Objective:
Pull out every line of the listing below where "that" appears.

Extracted material:
----

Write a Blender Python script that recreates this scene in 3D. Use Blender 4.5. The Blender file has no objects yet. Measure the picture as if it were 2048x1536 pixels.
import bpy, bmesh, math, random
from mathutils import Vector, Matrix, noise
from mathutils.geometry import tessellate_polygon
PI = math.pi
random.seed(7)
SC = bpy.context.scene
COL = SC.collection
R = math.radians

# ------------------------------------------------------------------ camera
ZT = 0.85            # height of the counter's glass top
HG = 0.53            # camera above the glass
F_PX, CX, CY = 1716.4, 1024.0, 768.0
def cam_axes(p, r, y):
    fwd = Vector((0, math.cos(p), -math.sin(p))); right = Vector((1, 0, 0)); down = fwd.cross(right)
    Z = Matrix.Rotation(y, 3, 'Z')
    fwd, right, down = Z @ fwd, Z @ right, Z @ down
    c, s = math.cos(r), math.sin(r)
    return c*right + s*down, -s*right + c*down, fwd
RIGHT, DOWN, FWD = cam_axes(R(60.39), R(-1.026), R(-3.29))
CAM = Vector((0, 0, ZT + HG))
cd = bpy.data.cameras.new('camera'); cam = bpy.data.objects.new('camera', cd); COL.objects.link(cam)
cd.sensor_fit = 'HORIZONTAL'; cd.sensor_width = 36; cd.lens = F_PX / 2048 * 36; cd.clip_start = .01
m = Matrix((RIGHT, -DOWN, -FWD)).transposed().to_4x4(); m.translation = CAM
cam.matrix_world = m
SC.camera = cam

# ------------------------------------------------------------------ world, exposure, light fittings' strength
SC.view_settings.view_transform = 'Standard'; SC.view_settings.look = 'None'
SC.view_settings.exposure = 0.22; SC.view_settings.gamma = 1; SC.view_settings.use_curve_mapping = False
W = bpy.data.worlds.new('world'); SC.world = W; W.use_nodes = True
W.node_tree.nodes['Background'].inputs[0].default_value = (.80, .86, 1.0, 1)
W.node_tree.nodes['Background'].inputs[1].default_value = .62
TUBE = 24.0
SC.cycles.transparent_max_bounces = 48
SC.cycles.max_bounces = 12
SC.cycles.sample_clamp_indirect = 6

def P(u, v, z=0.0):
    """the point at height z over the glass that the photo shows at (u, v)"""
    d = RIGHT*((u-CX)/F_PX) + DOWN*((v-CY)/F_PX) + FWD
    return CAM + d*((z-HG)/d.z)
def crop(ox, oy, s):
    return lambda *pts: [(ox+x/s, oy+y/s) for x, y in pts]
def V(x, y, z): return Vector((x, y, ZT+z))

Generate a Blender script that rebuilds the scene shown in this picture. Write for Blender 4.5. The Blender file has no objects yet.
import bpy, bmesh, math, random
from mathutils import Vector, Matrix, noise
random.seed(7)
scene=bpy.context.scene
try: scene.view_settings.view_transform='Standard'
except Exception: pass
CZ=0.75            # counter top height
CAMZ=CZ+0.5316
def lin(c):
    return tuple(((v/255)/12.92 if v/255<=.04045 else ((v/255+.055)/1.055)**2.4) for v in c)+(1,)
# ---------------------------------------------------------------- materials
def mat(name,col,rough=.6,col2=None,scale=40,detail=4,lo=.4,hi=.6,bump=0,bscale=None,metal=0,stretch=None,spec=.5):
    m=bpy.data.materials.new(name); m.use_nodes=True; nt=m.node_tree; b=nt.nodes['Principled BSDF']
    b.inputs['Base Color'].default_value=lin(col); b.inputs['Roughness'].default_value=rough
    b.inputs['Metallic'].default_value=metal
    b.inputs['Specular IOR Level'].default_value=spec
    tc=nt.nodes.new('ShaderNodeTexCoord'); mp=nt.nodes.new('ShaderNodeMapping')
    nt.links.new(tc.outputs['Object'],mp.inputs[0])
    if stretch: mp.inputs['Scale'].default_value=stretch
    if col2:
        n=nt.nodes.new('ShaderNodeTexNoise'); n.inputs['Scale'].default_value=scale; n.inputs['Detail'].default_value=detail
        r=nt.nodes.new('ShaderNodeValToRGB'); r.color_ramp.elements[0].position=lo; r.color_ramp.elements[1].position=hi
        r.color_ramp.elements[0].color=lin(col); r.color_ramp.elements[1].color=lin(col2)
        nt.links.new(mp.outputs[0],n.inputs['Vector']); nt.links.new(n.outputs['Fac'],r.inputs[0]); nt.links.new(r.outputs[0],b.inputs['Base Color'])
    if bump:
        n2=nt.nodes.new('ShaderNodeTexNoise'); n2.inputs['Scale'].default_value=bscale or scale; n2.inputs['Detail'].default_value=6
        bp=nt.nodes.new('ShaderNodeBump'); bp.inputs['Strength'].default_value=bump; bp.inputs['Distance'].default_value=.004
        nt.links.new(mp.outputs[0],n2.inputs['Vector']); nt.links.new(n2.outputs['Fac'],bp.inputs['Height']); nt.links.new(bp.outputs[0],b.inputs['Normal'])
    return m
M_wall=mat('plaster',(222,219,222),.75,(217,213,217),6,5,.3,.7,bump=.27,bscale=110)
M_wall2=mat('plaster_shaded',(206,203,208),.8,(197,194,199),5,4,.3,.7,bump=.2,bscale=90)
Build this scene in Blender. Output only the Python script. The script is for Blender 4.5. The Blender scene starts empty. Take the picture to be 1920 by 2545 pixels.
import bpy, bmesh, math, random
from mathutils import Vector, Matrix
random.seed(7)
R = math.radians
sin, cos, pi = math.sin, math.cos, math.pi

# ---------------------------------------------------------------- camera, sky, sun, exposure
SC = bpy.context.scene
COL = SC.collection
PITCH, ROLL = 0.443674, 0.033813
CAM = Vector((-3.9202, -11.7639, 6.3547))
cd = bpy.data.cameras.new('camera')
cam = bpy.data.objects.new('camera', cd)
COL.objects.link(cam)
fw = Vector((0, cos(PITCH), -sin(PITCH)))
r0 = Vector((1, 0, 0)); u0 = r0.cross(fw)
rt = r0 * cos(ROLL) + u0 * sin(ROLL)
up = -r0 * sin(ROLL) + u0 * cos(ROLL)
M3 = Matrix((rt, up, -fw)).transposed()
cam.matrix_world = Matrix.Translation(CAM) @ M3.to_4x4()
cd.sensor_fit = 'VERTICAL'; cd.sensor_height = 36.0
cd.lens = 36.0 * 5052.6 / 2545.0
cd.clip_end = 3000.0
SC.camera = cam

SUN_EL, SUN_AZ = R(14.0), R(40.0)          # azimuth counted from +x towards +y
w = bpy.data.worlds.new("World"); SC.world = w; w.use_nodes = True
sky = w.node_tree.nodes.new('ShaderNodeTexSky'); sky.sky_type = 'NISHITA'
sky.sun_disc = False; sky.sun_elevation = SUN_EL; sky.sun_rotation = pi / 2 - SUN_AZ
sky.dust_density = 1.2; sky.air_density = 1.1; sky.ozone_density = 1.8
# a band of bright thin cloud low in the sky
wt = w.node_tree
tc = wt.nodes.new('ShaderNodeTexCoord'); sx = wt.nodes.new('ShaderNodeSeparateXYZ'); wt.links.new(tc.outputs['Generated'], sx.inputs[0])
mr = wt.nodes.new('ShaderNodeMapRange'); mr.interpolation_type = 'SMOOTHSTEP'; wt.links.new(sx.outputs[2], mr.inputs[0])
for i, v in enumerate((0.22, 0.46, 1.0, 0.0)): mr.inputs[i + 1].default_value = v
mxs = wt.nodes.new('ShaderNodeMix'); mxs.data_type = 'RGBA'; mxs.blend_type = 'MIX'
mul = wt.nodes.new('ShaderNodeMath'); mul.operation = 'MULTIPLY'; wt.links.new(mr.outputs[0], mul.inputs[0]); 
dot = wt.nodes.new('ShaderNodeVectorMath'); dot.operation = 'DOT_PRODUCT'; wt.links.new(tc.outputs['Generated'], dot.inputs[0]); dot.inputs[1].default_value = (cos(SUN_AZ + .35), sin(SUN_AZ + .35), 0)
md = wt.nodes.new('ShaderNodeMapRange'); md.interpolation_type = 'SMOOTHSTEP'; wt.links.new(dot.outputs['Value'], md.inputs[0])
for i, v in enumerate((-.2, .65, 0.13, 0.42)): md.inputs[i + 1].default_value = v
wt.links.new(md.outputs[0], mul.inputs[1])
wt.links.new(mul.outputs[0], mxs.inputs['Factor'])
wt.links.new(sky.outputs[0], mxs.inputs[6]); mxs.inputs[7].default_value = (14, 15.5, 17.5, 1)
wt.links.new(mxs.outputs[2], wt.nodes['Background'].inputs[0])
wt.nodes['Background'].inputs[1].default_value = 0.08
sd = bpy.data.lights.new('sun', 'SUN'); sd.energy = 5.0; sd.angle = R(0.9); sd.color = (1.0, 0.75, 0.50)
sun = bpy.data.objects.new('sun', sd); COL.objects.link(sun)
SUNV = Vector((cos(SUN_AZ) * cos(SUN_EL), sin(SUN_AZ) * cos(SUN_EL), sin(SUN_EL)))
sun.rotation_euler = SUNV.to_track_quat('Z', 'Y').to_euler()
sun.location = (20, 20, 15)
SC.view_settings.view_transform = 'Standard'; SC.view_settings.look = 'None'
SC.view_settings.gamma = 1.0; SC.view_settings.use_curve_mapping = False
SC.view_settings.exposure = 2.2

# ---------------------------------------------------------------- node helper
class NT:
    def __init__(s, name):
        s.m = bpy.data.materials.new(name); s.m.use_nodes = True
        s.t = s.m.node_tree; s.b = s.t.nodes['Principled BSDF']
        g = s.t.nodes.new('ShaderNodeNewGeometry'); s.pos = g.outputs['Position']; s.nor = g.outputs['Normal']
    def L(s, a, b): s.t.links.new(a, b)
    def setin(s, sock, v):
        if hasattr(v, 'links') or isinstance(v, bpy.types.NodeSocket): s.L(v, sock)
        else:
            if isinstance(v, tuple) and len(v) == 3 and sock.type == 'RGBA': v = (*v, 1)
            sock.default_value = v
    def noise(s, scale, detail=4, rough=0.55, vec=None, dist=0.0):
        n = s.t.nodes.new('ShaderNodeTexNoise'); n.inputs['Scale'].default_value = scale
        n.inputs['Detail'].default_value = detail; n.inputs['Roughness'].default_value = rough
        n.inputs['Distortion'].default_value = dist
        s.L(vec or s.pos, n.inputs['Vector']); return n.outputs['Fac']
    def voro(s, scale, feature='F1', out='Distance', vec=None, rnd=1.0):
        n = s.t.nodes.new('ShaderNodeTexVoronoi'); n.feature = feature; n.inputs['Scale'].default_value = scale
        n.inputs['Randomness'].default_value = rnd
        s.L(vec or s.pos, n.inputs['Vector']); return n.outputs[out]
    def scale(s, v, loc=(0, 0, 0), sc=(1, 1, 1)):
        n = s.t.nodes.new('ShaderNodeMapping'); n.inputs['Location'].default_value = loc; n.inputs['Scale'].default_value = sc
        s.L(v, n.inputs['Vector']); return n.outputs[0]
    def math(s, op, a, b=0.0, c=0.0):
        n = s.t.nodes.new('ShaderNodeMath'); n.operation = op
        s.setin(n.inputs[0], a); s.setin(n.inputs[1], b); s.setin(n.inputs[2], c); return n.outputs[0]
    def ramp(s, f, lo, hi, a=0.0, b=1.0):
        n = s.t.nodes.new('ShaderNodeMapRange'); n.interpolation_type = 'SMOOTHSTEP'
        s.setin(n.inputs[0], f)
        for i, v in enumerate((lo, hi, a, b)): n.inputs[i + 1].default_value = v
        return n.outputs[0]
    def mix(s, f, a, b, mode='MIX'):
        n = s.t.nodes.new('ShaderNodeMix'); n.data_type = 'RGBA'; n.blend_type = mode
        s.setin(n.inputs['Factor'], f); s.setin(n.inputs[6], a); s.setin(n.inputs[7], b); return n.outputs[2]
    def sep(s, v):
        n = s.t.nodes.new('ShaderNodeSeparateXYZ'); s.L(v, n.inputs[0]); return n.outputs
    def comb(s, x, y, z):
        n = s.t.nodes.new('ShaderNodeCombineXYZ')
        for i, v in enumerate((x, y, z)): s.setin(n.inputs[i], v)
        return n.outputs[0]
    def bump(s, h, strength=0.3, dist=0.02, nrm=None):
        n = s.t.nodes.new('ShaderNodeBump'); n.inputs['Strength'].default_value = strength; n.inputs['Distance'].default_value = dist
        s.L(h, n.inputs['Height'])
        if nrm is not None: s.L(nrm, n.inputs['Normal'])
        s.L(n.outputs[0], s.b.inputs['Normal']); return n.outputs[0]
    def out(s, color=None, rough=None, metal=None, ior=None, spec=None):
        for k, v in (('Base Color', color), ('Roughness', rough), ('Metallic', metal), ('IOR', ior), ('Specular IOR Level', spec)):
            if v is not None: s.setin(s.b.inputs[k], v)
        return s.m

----

Exercise response:
Write a Blender Python script that recreates this scene in 3D. Use Blender 4.5. The Blender file has no objects yet. Measure the picture as if it were 2048x1536 pixels.
    """the point at height z over the glass that the photo shows at (u, v)"""
Generate a Blender script that rebuilds the scene shown in this picture. Write for Blender 4.5. The Blender file has no objects yet.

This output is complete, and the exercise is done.